--- start of Collected material ---

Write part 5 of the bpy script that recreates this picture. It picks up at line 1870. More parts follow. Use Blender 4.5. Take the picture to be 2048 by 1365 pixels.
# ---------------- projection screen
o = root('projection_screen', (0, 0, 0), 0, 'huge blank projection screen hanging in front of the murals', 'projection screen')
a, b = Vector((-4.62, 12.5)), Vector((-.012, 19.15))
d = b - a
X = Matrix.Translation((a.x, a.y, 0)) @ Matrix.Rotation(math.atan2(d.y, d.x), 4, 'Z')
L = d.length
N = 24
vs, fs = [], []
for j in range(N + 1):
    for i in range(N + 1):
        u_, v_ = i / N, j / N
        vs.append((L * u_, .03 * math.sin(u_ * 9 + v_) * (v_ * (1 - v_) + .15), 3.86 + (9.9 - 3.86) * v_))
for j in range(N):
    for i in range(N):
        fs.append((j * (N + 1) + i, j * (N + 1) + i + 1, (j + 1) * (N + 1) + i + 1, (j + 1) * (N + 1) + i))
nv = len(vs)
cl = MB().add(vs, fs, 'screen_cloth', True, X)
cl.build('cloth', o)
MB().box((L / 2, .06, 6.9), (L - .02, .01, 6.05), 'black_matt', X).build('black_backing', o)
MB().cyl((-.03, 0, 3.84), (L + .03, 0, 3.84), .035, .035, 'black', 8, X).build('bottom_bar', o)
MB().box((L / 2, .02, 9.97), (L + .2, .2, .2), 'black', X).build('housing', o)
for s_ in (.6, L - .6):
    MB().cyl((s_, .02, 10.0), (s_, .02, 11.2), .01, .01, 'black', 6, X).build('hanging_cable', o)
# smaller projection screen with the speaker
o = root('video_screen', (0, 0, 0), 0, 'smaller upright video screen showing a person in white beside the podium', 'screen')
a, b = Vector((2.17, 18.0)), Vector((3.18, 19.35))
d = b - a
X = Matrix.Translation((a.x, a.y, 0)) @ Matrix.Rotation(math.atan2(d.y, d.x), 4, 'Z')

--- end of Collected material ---

• _To do_
Repeat the whole listing exactly, keeping every line intact.

• _Worked solution_
Write part 5 of the bpy script that recreates this picture. It picks up at line 1870. More parts follow. Use Blender 4.5. Take the picture to be 2048 by 1365 pixels.
# ---------------- projection screen
o = root('projection_screen', (0, 0, 0), 0, 'huge blank projection screen hanging in front of the murals', 'projection screen')
a, b = Vector((-4.62, 12.5)), Vector((-.012, 19.15))
d = b - a
X = Matrix.Translation((a.x, a.y, 0)) @ Matrix.Rotation(math.atan2(d.y, d.x), 4, 'Z')
L = d.length
N = 24
vs, fs = [], []
for j in range(N + 1):
    for i in range(N + 1):
        u_, v_ = i / N, j / N
        vs.append((L * u_, .03 * math.sin(u_ * 9 + v_) * (v_ * (1 - v_) + .15), 3.86 + (9.9 - 3.86) * v_))
for j in range(N):
    for i in range(N):
        fs.append((j * (N + 1) + i, j * (N + 1) + i + 1, (j + 1) * (N + 1) + i + 1, (j + 1) * (N + 1) + i))
nv = len(vs)
cl = MB().add(vs, fs, 'screen_cloth', True, X)
cl.build('cloth', o)
MB().box((L / 2, .06, 6.9), (L - .02, .01, 6.05), 'black_matt', X).build('black_backing', o)
MB().cyl((-.03, 0, 3.84), (L + .03, 0, 3.84), .035, .035, 'black', 8, X).build('bottom_bar', o)
MB().box((L / 2, .02, 9.97), (L + .2, .2, .2), 'black', X).build('housing', o)
for s_ in (.6, L - .6):
    MB().cyl((s_, .02, 10.0), (s_, .02, 11.2), .01, .01, 'black', 6, X).build('hanging_cable', o)
# smaller projection screen with the speaker
o = root('video_screen', (0, 0, 0), 0, 'smaller upright video screen showing a person in white beside the podium', 'screen')
a, b = Vector((2.17, 18.0)), Vector((3.18, 19.35))
d = b - a
X = Matrix.Translation((a.x, a.y, 0)) @ Matrix.Rotation(math.atan2(d.y, d.x), 4, 'Z')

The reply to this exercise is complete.